(begin)
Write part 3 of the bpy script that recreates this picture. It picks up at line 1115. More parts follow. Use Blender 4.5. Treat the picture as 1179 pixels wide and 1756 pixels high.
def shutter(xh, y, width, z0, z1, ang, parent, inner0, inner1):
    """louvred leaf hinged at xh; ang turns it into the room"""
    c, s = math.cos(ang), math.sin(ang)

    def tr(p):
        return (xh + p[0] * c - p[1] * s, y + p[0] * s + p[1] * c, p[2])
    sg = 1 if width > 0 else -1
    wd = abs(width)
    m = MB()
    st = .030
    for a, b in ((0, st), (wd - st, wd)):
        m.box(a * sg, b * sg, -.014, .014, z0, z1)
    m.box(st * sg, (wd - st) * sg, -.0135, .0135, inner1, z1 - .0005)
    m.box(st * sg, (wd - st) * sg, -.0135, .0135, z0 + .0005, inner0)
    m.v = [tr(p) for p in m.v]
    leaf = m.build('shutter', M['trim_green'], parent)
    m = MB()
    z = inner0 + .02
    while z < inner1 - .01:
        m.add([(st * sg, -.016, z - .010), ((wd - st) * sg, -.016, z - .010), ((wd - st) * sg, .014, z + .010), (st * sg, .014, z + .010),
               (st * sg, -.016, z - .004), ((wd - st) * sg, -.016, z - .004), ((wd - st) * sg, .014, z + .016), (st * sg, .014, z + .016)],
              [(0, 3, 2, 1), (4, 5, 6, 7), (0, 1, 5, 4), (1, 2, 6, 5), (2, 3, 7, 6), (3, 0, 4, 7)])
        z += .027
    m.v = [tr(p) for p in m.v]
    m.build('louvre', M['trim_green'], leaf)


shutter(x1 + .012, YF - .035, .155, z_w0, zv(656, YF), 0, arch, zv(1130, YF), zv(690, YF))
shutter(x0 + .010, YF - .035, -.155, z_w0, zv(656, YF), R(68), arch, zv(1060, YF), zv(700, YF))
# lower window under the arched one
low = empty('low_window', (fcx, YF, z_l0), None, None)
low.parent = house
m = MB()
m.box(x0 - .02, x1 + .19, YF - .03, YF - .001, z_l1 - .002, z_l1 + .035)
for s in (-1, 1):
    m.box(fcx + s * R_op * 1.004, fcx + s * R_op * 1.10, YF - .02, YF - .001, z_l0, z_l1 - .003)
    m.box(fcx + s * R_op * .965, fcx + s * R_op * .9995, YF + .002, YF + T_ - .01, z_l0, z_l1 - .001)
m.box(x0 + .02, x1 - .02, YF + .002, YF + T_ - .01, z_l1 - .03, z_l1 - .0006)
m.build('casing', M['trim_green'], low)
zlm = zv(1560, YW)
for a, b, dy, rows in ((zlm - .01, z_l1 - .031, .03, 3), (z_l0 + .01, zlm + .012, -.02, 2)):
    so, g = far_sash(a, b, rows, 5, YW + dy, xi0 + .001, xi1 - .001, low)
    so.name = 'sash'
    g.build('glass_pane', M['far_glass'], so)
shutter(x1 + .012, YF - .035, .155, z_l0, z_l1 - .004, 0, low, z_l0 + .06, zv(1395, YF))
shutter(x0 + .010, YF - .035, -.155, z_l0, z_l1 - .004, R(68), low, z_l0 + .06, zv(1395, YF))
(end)
**Exercise prompt**
Please print the material above exactly as it appears, from its first line through the line containing "c, s = math.cos(ang), math.sin(ang)", inclusive, and stop there.

**Output below**
Write part 3 of the bpy script that recreates this picture. It picks up at line 1115. More parts follow. Use Blender 4.5. Treat the picture as 1179 pixels wide and 1756 pixels high.
def shutter(xh, y, width, z0, z1, ang, parent, inner0, inner1):
    """louvred leaf hinged at xh; ang turns it into the room"""
    c, s = math.cos(ang), math.sin(ang)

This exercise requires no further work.